Scott tried to convince lawmakers to privatize a major portion of the state’s prisons two years ago, but the measure failed by a single vote in the Senate.
After the meeting, Jones paused when asked if she “broke the code” by criticizing the private prisons. “I don’t know. I’m a very plain-spoken, honest person. And we’re going to keep doing what we’re doing in order to get this thing fixed,” she said.
by Dara Kam, The News Service of Florida
Comments
7 Responses to “New Florida Prisons Chief Wants More Money, More Oversight”
Concern proud parent of two law enforcement officers why is it the inmates have all the right. Officers has no right Rick Scott need to give them a raise and get off his power struggle they putting their life on the line when they enter those gates they don’t stand alone God got their back..
The Florida Department of Corrections has an obligation to the citizens of the state. Its employees swore to uphold the law. Correctional officers have a primary duty of ensuring that individuals, proven to be felons by a jury of their peers, are SAFE and SECURE while they are incarcerated. Safety and security does not equal “happiness”.
Prison is not an amusement park. It is a place where felons go to be punished for crimes they chose to commit. Inmates have the right to be safe, fed, housed, and cared for if they are sick…..nothing more. The fact that they are given opportunities to learn and work is an added bonus.
The fact that the Secretary believes that correctional officers offer a “service” to inmates is disturbing.
If the comments were made – that the Corections Officers are to keep inmates happy, then that person needs to go back to school and get some common sense!
I have to post this quote from this idiot prison secretary that was in this article. Did I read it correctly? She said “Quite frankly, it’s a service. They’re there to keep them happy and they’re there to keep them healthy … and do it in such a way that they enter the facility in the same way that they exit the facility. And we’re not doing that.”
They are there to keep them happy. She needs to be fired.

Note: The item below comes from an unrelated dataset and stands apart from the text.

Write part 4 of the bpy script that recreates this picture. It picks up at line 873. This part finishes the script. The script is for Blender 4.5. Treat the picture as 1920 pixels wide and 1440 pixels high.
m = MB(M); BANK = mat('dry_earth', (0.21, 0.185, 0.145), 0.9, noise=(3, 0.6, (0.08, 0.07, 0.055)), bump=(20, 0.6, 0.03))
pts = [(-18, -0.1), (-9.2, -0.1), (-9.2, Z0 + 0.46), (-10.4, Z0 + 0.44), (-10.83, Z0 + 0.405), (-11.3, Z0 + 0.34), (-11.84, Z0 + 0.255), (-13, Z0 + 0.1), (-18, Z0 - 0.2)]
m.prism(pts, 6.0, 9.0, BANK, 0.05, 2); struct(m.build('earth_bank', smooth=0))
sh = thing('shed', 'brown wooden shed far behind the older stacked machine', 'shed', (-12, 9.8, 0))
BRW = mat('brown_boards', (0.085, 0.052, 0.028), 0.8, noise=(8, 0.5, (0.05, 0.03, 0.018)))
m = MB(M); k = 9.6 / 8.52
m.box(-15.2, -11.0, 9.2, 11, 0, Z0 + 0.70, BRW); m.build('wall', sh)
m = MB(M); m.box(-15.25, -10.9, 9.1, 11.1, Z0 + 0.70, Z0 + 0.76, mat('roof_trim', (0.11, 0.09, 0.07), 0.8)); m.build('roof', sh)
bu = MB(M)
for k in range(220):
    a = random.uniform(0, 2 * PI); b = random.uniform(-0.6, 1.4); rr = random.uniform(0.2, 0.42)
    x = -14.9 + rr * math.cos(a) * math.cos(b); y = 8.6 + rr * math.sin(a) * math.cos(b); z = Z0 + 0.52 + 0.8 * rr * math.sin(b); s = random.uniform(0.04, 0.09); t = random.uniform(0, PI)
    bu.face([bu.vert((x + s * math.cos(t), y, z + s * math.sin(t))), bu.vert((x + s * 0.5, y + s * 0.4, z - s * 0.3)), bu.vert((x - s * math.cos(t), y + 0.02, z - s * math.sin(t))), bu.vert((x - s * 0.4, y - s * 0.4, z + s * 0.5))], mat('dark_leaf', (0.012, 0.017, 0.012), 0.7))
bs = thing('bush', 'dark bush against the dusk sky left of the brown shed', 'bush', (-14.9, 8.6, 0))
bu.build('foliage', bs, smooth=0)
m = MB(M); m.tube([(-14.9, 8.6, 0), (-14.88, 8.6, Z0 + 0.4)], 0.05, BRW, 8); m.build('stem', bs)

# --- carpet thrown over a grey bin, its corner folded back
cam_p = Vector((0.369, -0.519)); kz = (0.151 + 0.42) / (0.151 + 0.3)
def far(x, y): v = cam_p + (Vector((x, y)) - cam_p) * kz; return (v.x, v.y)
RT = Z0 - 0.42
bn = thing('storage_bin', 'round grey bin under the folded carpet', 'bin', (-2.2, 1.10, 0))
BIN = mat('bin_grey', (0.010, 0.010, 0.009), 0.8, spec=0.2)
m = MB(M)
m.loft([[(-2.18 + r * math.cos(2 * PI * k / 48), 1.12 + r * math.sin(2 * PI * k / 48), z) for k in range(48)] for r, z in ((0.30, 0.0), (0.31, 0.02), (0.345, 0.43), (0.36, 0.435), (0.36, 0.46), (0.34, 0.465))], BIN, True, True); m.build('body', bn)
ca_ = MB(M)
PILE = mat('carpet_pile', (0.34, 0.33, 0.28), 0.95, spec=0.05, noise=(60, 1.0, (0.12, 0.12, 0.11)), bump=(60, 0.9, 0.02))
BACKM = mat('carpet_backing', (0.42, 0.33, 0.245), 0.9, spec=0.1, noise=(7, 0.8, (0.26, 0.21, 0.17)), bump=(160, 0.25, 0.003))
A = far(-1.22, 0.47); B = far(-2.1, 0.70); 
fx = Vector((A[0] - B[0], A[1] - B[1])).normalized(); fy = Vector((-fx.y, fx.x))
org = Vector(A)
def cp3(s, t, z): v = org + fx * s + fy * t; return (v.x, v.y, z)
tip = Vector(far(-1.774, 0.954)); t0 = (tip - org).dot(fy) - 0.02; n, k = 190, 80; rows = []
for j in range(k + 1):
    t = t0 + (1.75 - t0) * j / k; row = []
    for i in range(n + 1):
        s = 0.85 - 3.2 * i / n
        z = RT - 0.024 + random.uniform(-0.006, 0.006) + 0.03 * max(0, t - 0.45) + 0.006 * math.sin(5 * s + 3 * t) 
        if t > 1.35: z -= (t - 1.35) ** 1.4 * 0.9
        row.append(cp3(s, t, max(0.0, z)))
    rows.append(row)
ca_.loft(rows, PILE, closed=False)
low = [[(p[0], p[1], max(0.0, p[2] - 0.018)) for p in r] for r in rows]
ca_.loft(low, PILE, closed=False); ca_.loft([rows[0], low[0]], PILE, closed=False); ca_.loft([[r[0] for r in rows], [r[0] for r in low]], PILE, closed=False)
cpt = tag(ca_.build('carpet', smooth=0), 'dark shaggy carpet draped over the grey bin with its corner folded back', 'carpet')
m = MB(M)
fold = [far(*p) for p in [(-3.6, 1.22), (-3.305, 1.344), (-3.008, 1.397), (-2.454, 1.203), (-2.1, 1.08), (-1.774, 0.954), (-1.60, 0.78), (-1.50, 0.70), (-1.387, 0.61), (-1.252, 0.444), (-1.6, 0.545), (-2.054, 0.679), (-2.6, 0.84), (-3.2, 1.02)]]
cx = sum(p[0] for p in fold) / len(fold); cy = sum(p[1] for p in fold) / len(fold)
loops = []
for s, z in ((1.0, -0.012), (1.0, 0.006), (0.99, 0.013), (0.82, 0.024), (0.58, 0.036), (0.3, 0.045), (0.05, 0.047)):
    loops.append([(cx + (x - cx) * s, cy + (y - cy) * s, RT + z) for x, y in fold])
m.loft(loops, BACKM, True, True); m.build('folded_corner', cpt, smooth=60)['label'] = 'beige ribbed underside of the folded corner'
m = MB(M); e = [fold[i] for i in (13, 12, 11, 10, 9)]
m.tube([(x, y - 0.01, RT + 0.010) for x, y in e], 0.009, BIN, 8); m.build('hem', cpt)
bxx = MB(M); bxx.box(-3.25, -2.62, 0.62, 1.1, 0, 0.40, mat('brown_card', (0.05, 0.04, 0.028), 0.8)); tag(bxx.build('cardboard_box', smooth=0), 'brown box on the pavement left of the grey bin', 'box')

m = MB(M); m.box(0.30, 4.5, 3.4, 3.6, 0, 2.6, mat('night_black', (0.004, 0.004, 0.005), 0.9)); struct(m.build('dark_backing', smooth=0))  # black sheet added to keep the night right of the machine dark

Maybe if they would take the correctional officer’s out of the clerical positions and put them in the security positions they were hired to do and get paid for then they might not be so short. That would open positions for non-security personnel that doesn’t get the higher risk pay like the secruity positon does. This saves $$ in the long run….
Ponch:
“I don’t know who the bigger idiot is, him for hiring someone to lead an agency in a field they’ve never worked in and don’t understand, or you for accepting it and making some of the statements that were quoted in this article”.
He is..no wait..she is…no…he is…wait, wait..uhmmm…she is..that’s not right…

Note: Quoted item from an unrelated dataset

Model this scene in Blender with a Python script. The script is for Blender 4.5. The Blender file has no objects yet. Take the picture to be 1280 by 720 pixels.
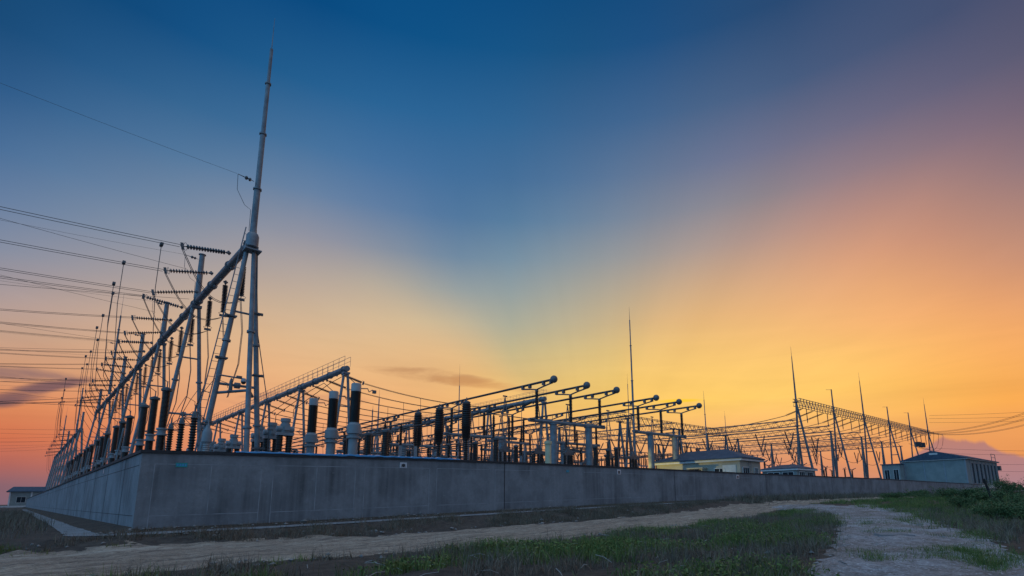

He is for hiring her!! It is amazing how certain State “employees” keep resurfacing.
So tired of this guy’s silly decisions on the folks that run certain State agencies.

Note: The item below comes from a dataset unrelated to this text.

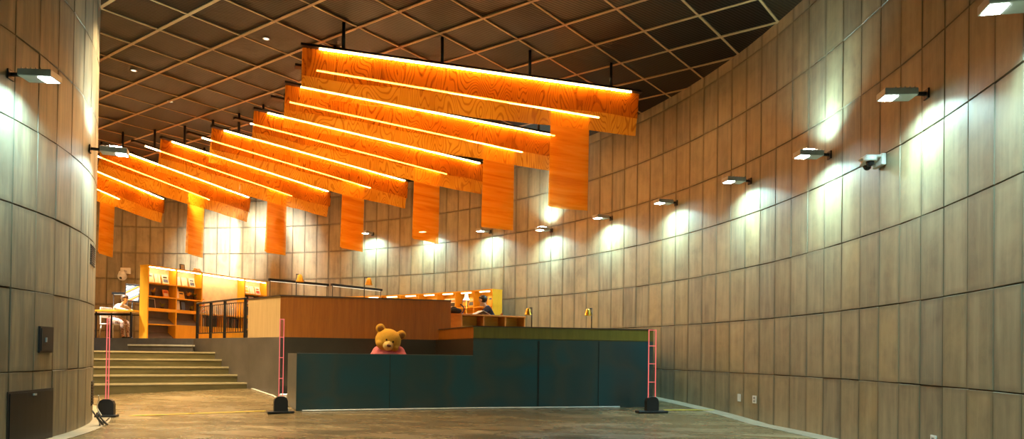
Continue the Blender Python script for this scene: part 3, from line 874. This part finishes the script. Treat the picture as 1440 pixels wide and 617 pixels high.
def display_book(label, loc, rotz, w, h, cover, group, lean=14, opened=False):
    """a picture book leaning back, cover towards -y"""
    bm = nb(); X = Matrix.Rotation(rad(-lean), 4, 'X')
    if opened:
        for s in (-1, 1):
            Y = X @ Matrix.Rotation(rad(18*s), 4, 'Z')
            box(bm, (0 if s > 0 else -w*.5, 0, 0), (w*.5 if s > 0 else 0, .012, h), Y, 0)
            box(bm, ((.004 if s > 0 else -w*.49), -.005, .006), ((w*.49 if s > 0 else -.004), .0, h-.006), Y, 1)
    else:
        box(bm, (-w/2, 0, 0), (w/2, .003, h), X, 0); box(bm, (-w/2, .015, 0), (w/2, .018, h), X, 0)
        box(bm, (-w/2, .003, 0), (-w/2+.004, .015, h), X, 0); box(bm, (-w/2+.004, .003, .004), (w/2-.004, .015, h-.004), X, 1)
        box(bm, (-w*.32, -.0015, h*.62), (w*.32, .0, h*.80), X, 2); box(bm, (-w*.36, -.0015, h*.15), (w*.36, 0, h*.52), X, 3)
    o = obj('picture_book', bm, [cover, M_PAGE, random.choice(M_BOOKC), random.choice(M_BOOKC)])
    o.location = Vector(loc) + Vector((0, 0, (.055 if opened else .019)*math.sin(rad(lean)) + .001)); o.rotation_euler = (0, 0, rotz)
    return tag(o, label, 'book', group)
GD = 'picture books displayed in the bookcase'
bayname = ['bay nearest the steps', 'second bay', 'wide niche', 'far end bay']
nbk = 0
for b_, xs in ((0, (.20, .45, .68)), (1, (1.08, 1.34, 1.58)), (3, (3.70, 3.95, 4.18))):
    for k, x in enumerate(xs):
        display_book(f'{ORD[k]} pale book in the lit top row, {bayname[b_]} of the bookcase', on_shelf(x, .12, lv[4]+.002), ROTS, .20, .25, [M_PAGE, M_BOOKC[0], M_PAGE][k % 3], GD, 16, k == 1)
names = ['orange', 'yellow', 'grey', 'brown', 'blue']; idx = {'orange': 1, 'yellow': 6, 'grey': 2, 'brown': 5, 'blue': 4}
for b_, xs in ((0, (.70,)), (1, (1.22,)), (3, (3.72, 4.16))):
    for k, x in enumerate(xs):
        c = names[(k + b_) % 5]
        display_book(f'{ORD[k]} book, {c} cover, second row down, {bayname[b_]} of bookcase', on_shelf(x, .12, lv[3]+.002), ROTS, .19, .20, M_BOOKC[idx[c]], GD, 16)
def board_thing(name, label, cat, x, y, z, w, h, d, mats, lean=10):
    t = empty(name, label, cat, on_shelf(x, y, z + d*math.sin(rad(lean)) + .001), ROTS); X = Matrix.Rotation(rad(-lean), 4, 'X')
    obj('frame', box(nb(), (-w/2, 0, 0), (w/2, d, h), X), mats[0], t)
    obj('picture', box(nb(), (-w/2+.02, -.004, .02), (w/2-.02, .0, h-.02), X), mats[1], t)
    return t
board_thing('white_box_frame', 'white board standing in the second row of the second bookcase bay', 'board', 1.02, .10, lv[3]+.002, .16, .27, .02, (M_WHITE, M_PAGE))
board_thing('display_board', 'white display panel in the bookcase third row, second bay', 'board', 1.07, .12, lv[2]+.002, .18, .30, .02, (M_WHITE, M_PAGE), 6)
board_thing('dark_picture_frame', 'dark framed picture in the bookcase third row, end bay', 'picture frame', .26, .15, lv[2]+.002, .26, .30, .02, (M_PAGE, M_BOOKC[7]), 8)
board_thing('dark_notice', 'dark notice board in the bookcase third row beside the white panel', 'board', 1.30, .14, lv[2]+.002, .16, .30, .02, (M_BOOKC[7], M_BOOKC[4]), 8)
board_thing('white_screen', 'bright white screen in the second row of the far bookcase bay', 'screen', 3.94, .16, lv[3]+.002, .20, .28, .02, (M_WHITE, M_PAGE), 6)
def multi_poster(name, M, w, h):
    t = NT(name); sp = t.n('ShaderNodeSeparateXYZ', {0: t.coords('Object', (1, 1, 1), (0, rad(24), 0))})
    f = t.math('FRACT', t.math('MULTIPLY', sp.outputs[2], 4.2 if h > .35 else 7.0))
    c = t.ramp(f, [(0, (.70, .66, .60)), (.22, (.62, .10, .04)), (.36, (.75, .42, .05)), (.48, (.10, .16, .32)), (.62, (.80, .77, .70)), (.8, (.20, .24, .28))], 'CONSTANT')
    return t.pbr(c, .4)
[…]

Correctional Officers are not there to deliver a service to the inmate population, Secretary Jones. The service is to the tax-paying citizens of the state of Florida, to provide a piece of mind that the convicted felon that killed their parents, raped their sister, molested their child, sold drugs to their brother, etc. is safely locked away behind bars. Hopefully for that service, the victims or family of, may be able to sleep at night. There are services and programs within the prison that provide the inmates with certain necessities or privileges, but the State or the contractors provide those services.
Providing people with their identification cards and driver’s license is a service. That appears to be your field of expertise. You clearly have no idea what you are doing. Your boss is the genius that took all that money and positions away from the agency, and you’re going to ask for it back and tell him he was wrong?
I don’t know who the bigger idiot is, him for hiring someone to lead an agency in a field they’ve never worked in and don’t understand, or you for accepting it and making some of the statements that were quoted in this article.